I loved Lenny Briscoe, but I started getting the feeling around year 10 or so that Orbach was too old to play a cop, and, more critically, that Briscoe was really weighing down the cop half of the show. The succession of bad ADAs made the lawyer part kind of tough to watch, anyway, and I really stopped enjoying the cop part.
Come Farrina, the cop part was interesting to me again. This is not to say that I prefer Farrina to Orbach, but I do think that Farrina offered a breath of fresh air to a position that had become increasingly stale. Moreover, I apparently think that Farrina has a lot more charm than you do.
I missed the episode this last week, which is to say that the opening 15 minutes so irritated me that I had to turn it off.
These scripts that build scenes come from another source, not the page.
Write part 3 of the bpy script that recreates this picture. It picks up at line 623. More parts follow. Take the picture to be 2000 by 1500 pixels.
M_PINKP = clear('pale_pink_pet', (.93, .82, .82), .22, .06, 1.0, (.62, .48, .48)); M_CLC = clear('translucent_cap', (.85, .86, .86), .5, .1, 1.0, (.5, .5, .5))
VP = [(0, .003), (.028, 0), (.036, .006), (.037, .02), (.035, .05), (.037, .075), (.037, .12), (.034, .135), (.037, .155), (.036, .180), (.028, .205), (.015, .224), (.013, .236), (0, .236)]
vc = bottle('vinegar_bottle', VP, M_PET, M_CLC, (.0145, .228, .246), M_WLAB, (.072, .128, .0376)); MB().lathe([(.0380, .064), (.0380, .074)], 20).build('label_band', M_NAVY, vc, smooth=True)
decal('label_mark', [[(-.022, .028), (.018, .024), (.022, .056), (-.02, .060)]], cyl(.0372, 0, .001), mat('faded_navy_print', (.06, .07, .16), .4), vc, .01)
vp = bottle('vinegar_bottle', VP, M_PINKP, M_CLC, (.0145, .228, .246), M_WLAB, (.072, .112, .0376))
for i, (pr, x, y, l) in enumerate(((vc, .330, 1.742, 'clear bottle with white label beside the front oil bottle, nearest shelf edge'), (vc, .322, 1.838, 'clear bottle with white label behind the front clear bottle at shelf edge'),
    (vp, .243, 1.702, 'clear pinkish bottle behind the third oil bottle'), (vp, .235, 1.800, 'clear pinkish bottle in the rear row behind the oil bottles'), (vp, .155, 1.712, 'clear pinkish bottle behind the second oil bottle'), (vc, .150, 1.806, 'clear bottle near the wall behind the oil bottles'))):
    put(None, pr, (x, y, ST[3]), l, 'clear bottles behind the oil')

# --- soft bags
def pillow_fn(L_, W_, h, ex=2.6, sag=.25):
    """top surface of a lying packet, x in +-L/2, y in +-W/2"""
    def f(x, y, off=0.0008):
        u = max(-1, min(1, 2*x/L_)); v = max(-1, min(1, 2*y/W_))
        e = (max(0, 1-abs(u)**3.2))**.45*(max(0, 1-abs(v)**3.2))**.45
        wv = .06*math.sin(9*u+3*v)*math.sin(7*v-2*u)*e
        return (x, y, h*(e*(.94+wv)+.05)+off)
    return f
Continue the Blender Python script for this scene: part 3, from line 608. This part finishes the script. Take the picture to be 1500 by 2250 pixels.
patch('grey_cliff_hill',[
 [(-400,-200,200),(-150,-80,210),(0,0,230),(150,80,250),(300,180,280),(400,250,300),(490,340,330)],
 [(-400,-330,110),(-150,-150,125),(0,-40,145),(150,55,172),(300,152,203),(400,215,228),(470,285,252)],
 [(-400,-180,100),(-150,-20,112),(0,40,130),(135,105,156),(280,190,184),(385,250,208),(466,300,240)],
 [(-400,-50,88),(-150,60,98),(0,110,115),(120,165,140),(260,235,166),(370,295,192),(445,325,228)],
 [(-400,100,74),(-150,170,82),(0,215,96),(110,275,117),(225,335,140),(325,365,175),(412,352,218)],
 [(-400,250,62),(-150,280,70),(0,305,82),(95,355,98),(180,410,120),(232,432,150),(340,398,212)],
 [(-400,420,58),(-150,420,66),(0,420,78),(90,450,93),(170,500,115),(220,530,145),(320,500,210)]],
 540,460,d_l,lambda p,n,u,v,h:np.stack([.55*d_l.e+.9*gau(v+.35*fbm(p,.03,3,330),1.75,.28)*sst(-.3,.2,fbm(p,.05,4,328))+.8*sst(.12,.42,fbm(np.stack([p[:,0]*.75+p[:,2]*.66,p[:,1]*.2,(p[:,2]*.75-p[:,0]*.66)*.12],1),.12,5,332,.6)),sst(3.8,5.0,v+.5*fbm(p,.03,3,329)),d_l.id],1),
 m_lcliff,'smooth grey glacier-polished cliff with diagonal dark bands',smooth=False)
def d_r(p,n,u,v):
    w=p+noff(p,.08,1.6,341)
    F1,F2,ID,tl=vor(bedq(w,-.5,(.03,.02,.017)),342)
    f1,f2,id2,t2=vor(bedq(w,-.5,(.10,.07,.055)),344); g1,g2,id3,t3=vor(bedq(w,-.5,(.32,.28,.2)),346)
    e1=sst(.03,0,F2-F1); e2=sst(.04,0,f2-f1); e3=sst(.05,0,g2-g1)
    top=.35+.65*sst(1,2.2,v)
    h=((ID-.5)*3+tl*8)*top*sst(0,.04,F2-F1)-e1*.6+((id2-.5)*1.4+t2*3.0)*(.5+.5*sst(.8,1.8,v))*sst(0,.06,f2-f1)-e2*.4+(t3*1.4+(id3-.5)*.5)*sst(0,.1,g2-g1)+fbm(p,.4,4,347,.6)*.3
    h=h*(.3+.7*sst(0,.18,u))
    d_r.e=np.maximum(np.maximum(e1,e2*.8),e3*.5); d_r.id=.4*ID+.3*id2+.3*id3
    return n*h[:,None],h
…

#4 Comment By D. Oslund On 7th December 2005 @ 14:14
I enjoy and relish each Law and Order that comes along every Wednesday. The Ed Green character needs to be developed more—but, Dick Wolf does a great job of doling out small doses of his characters’ personalities and quirks in this series. Farina is a fresh addition to the cast–gentle at times, just plain older- type irritating cop at other times! Some of this type of development needs to be added to Ed Green, too! At 36 years, he has to have some cop hang-ups we need to see as viewers.
I love the brisk pacing the show and all the major characters in the L % O series. Keep it coming at us!